The Monaco Grand Prix turned bonkers today on the tightest track in F1. Ferrari’s Charles Leclerc won by 0.154 seconds over Red Bull’s Max Verstappen after a lap-71 crash. A late pileup took out McLaren’s Lando Norris and Mercedes’ George Russell. Leclerc, a local, cried on the podium—Monaco magic. F1’s glamour race delivered chaos.
Verstappen led early, slicing corners like a razor. Leclerc stuck close, pouncing when Max’s tires faded. The crash came at Mirabeau—Norris clipped Russell, spinning both into barriers. Safety car bunched the field; Leclerc held firm on the restart. Monaco’s walls punish mistakes, and they did.

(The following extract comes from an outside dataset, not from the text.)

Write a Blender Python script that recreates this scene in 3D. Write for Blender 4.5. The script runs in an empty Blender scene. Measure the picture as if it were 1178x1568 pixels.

It’s not clean—Red Bull protested, claiming Leclerc forced Norris wide. Stewards said no dice; racing’s racing. Fans loved it—yachts honked, champagne flowed. Ferrari’s first win here since 2017 shuts up doubters. Verstappen’s points lead shrank; title fight’s on.
Leclerc called it ‘home.’ Next is Canada, June 8—wider track, same stakes. Monaco’s tight turns make heroes or wrecks. Today, it was both. F1’s 2025 season just heated up.